One report even named Bersatu secretary-general and current home minister Hamzah Zainudin as the most likely candidate for deputy prime minister – a claim rubbished today by the party’s number two, Ahmad Faizal Azumu.

“Don’t entertain rumours,” Faizal, who is part of Ismail’s delegation to Japan, told MalaysiaNow.

“The prime minister himself is busy meeting with people. I have not seen him sit down with his political advisers to discuss a Cabinet reshuffle,” he said, adding that Ismail’s schedule was too packed to allow him time for political discussions.

Zuraida, the Ampang MP, announced her departure from Bersatu yesterday and her intention to join Parti Bangsa Malaysia instead.

She also said she would discuss her resignation as plantation industries and commodities minister with Ismail as soon as possible.

A report later said that Ismail would reshuffle his Cabinet to fill the vacancy left by Zuraida, claiming as well that the prime minister would choose Hamzah, the home minister and Bersatu secretary-general, as his deputy.
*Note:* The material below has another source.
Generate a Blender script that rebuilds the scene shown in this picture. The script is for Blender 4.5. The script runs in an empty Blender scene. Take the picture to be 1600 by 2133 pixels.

Bersatu president Muhyiddin Yassin had however said that he would nominate a candidate to replace Zuraida as her Cabinet post formed part of the party’s quota.

He also said that her party membership would be immediately terminated in line with Clause 10 of the Bersatu constitution.

Faizal meanwhile maintained that he still held the position of youth and sports minister, adding that his focus should be on his work.

“This is the time to work, not to think of positions,” he said.

“We can’t be too caught up in politics.”